Your task is to repeat the lines below exactly, excluding any pictures they contain.
* Begin *
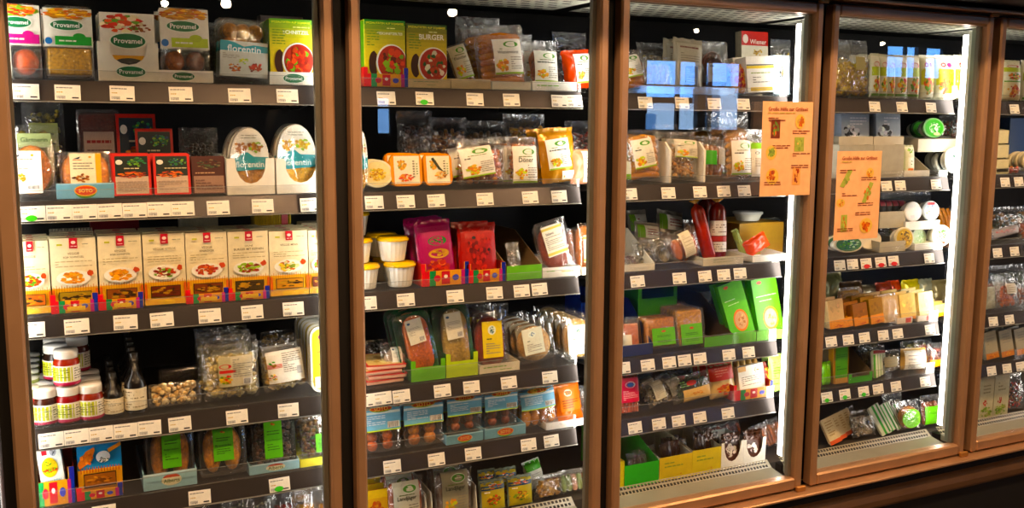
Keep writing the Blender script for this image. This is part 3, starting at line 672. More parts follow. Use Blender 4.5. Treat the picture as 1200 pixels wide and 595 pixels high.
# ---------------------------------------------------------------- orange notices on the door glass
def notice(x0, y0, x1, y1, label, pics, title, seed):
    yy = -.1325; a_, b_ = at(x0, (y0+y1)/2, yy), at(x1, (y0+y1)/2, yy); zt_, zb2 = at((x0+x1)/2, y0, yy).z, at((x0+x1)/2, y1, yy).z
    W, H = b_.x-a_.x, zt_-zb2; t = empty('paper_notice', ((a_.x+b_.x)/2, yy, zb2))
    MB().grid(lambda u, v: ((u-.5)*W, -.0006*math.sin(v*5)-.0004*math.sin(u*9+v*3), v*H), 6, 10, 'f4bf96').build('paper_sheet', 'card', t)
    a = Art(W*.96, H*.97, seed=seed); a.text(title, .5, .935, .82, '9a3a1c'); a.para(.08, .88, .75, .905, 1, 'b8a04a')
    a.build('printed_text', t, (0, -.0012, H*.015))
    for cx, cv, ru, rv, cs, sh in pics:
        a = Art(W*.96, H*.97, seed=seed+int(cv*50))
        if sh == 'r': a.rect(cx-ru, cv-rv, cx+ru, cv+rv, cs[0]); a.blobs(cx, cv, ru*.8, rv*.8, cs, 12, .25)
        elif sh == 'd': a.poly([(cx-ru, cv-rv), (cx-ru*.3, cv-rv*1.15), (cx+ru, cv+rv), (cx+ru*.3, cv+rv*1.15)], cs[0]); a.blobs(cx, cv, ru*.6, rv*.7, cs, 10, .25)
        else: a.ell(cx, cv, ru, rv, 'e8c06a'); a.blobs(cx, cv, ru*.7, rv*.7, cs, 14, .25)
        a.build('food_picture', t, (0, -.0012, H*.015))
    a = Art(W*.96, H*.97, seed=seed)
    for u, v in ((.1, .80), (.6, .66), (.2, .5), (.62, .41), (.6, .28), (.06, .1)) if seed == 1 else ((.05, .76), (.55, .67), (.12, .49), (.5, .37), (.45, .26), (.05, .08)):
        a.para(u, v, u+.36, v+.05, 2, '8a3a1e')
    tag(a.build('printed_captions', t, (0, -.0012, H*.015)), None, None, None, 'stuff'); tag(t, label, 'notice')
G_, O_, Y_ = 'a8b058', 'd87a40', 'e0b86a'
notice(892, 119, 951, 229, 'orange paper notice taped across the right stile of the third door', [(.25, .72, .09, .1, ['7a3a22', '6a8a3a', O_], 'r'), (.75, .8, .1, .08, [O_, Y_], 'o'), (.75, .55, .1, .08, [G_, '98a850', Y_], 'r'), (.18, .46, .11, .08, ['a8b858', '8aa04a'], 'o'), (.22, .2, .13, .09, [O_, Y_, 'b8502c'], 'o'), (.72, .2, .08, .1, ['f0b070', O_, '9a3a1c'], 'r')], 'Große Hilfe vom Grillgut' if 0 else 'Große Hilfe zur Grillzeit', 1)
notice(979, 177, 1031, 280, 'orange paper notice hanging at the left edge of the fourth door', [(.2, .7, .14, .09, [G_, '98a050'], 'd'), (.75, .76, .09, .06, [Y_, O_], 'o'), (.72, .53, .13, .11, [G_, O_, '98a050'], 'd'), (.1, .42, .1, .05, [Y_, O_], 'o'), (.2, .18, .07, .1, ['a8b058', O_], 'r'), (.72, .14, .15, .09, [O_, 'c8502c'], 'o')], 'Große Hilfe zur Grillzeit', 2)
# ---------------------------------------------------------------- the goods, shelf by shelf (pixels give the seen edges; spot() turns them into metres on the shelf)
BRN = ['7a4420', '9a5a28', '5a2e14', 'b0702c']; GOLD = ['d8952c', 'c07a1e', 'e8b04a']; ORG = ['c4521a', 'd86a22', 'a83e12']; BEI = ['d8b87a', 'c9a468', 'e8cf9a']
DRK = ['3a2216', '4a2a18', '2a1810']; REDM = ['8a2416', 'a8341c', '6e1a12']; YEL = ['e8b83a', 'd89a22', 'f0cc5a']
TR = dict(cat='display tray', name='display_tray')
def provamel_tray(a): a.oval_logo('Provamel', .45, .5, .2, .36)
# == first door, top shelf
item(blister, 0, -4, 48, 5, 'pink-banded pack with an orange patty in its window, far left of the top shelf', food=('patty', ORG, 1), fbox=(.3, .03, .95, .40), shell='cfd2c8', labels=[(.0, .0, 1, .98, lambda a: (a.rect(0, 0, .3, .42, 'e8e2d0'), a.blobs(.15, .3, .12, .08, ['c85a3a', 'e8c8b0'], 8)) and None), (.0, .42, 1, .97, prov(TOM, 'c42a7c', 'e88a3a'))], lean=5, back=3, short='pink-banded patty pack')
def provlab(c, b): return (.0, .42, 1, .95, prov(c, b, 'aaa'))
item(blister, 0, 52, 109, 8, 'chilled schnitzel pack with green band and golden breaded slices below', food=('block', ['c9962c'], 1), fbox=(.05, .04, .95, .42), shell='cfd2c8', labels=[provlab(GOLD+['d86a2c'], '2c9a3a')], lean=5, back=3, short='green-banded schnitzel pack', grp='banded schnitzel packs on the top shelf')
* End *
## THE OUTPUT
Keep writing the Blender script for this image. This is part 3, starting at line 672. More parts follow. Use Blender 4.5. Treat the picture as 1200 pixels wide and 595 pixels high.
# ---------------------------------------------------------------- orange notices on the door glass
def notice(x0, y0, x1, y1, label, pics, title, seed):
    yy = -.1325; a_, b_ = at(x0, (y0+y1)/2, yy), at(x1, (y0+y1)/2, yy); zt_, zb2 = at((x0+x1)/2, y0, yy).z, at((x0+x1)/2, y1, yy).z
    W, H = b_.x-a_.x, zt_-zb2; t = empty('paper_notice', ((a_.x+b_.x)/2, yy, zb2))
    MB().grid(lambda u, v: ((u-.5)*W, -.0006*math.sin(v*5)-.0004*math.sin(u*9+v*3), v*H), 6, 10, 'f4bf96').build('paper_sheet', 'card', t)
    a = Art(W*.96, H*.97, seed=seed); a.text(title, .5, .935, .82, '9a3a1c'); a.para(.08, .88, .75, .905, 1, 'b8a04a')
    a.build('printed_text', t, (0, -.0012, H*.015))
    for cx, cv, ru, rv, cs, sh in pics:
        a = Art(W*.96, H*.97, seed=seed+int(cv*50))
        if sh == 'r': a.rect(cx-ru, cv-rv, cx+ru, cv+rv, cs[0]); a.blobs(cx, cv, ru*.8, rv*.8, cs, 12, .25)
        elif sh == 'd': a.poly([(cx-ru, cv-rv), (cx-ru*.3, cv-rv*1.15), (cx+ru, cv+rv), (cx+ru*.3, cv+rv*1.15)], cs[0]); a.blobs(cx, cv, ru*.6, rv*.7, cs, 10, .25)
        else: a.ell(cx, cv, ru, rv, 'e8c06a'); a.blobs(cx, cv, ru*.7, rv*.7, cs, 14, .25)
        a.build('food_picture', t, (0, -.0012, H*.015))
    a = Art(W*.96, H*.97, seed=seed)
    for u, v in ((.1, .80), (.6, .66), (.2, .5), (.62, .41), (.6, .28), (.06, .1)) if seed == 1 else ((.05, .76), (.55, .67), (.12, .49), (.5, .37), (.45, .26), (.05, .08)):
        a.para(u, v, u+.36, v+.05, 2, '8a3a1e')
    tag(a.build('printed_captions', t, (0, -.0012, H*.015)), None, None, None, 'stuff'); tag(t, label, 'notice')
G_, O_, Y_ = 'a8b058', 'd87a40', 'e0b86a'
notice(892, 119, 951, 229, 'orange paper notice taped across the right stile of the third door', [(.25, .72, .09, .1, ['7a3a22', '6a8a3a', O_], 'r'), (.75, .8, .1, .08, [O_, Y_], 'o'), (.75, .55, .1, .08, [G_, '98a850', Y_], 'r'), (.18, .46, .11, .08, ['a8b858', '8aa04a'], 'o'), (.22, .2, .13, .09, [O_, Y_, 'b8502c'], 'o'), (.72, .2, .08, .1, ['f0b070', O_, '9a3a1c'], 'r')], 'Große Hilfe vom Grillgut' if 0 else 'Große Hilfe zur Grillzeit', 1)
notice(979, 177, 1031, 280, 'orange paper notice hanging at the left edge of the fourth door', [(.2, .7, .14, .09, [G_, '98a050'], 'd'), (.75, .76, .09, .06, [Y_, O_], 'o'), (.72, .53, .13, .11, [G_, O_, '98a050'], 'd'), (.1, .42, .1, .05, [Y_, O_], 'o'), (.2, .18, .07, .1, ['a8b058', O_], 'r'), (.72, .14, .15, .09, [O_, 'c8502c'], 'o')], 'Große Hilfe zur Grillzeit', 2)
# ---------------------------------------------------------------- the goods, shelf by shelf (pixels give the seen edges; spot() turns them into metres on the shelf)
BRN = ['7a4420', '9a5a28', '5a2e14', 'b0702c']; GOLD = ['d8952c', 'c07a1e', 'e8b04a']; ORG = ['c4521a', 'd86a22', 'a83e12']; BEI = ['d8b87a', 'c9a468', 'e8cf9a']
DRK = ['3a2216', '4a2a18', '2a1810']; REDM = ['8a2416', 'a8341c', '6e1a12']; YEL = ['e8b83a', 'd89a22', 'f0cc5a']
TR = dict(cat='display tray', name='display_tray')
def provamel_tray(a): a.oval_logo('Provamel', .45, .5, .2, .36)
# == first door, top shelf
item(blister, 0, -4, 48, 5, 'pink-banded pack with an orange patty in its window, far left of the top shelf', food=('patty', ORG, 1), fbox=(.3, .03, .95, .40), shell='cfd2c8', labels=[(.0, .0, 1, .98, lambda a: (a.rect(0, 0, .3, .42, 'e8e2d0'), a.blobs(.15, .3, .12, .08, ['c85a3a', 'e8c8b0'], 8)) and None), (.0, .42, 1, .97, prov(TOM, 'c42a7c', 'e88a3a'))], lean=5, back=3, short='pink-banded patty pack')
def provlab(c, b): return (.0, .42, 1, .95, prov(c, b, 'aaa'))
item(blister, 0, 52, 109, 8, 'chilled schnitzel pack with green band and golden breaded slices below', food=('block', ['c9962c'], 1), fbox=(.05, .04, .95, .42), shell='cfd2c8', labels=[provlab(GOLD+['d86a2c'], '2c9a3a')], lean=5, back=3, short='green-banded schnitzel pack', grp='banded schnitzel packs on the top shelf')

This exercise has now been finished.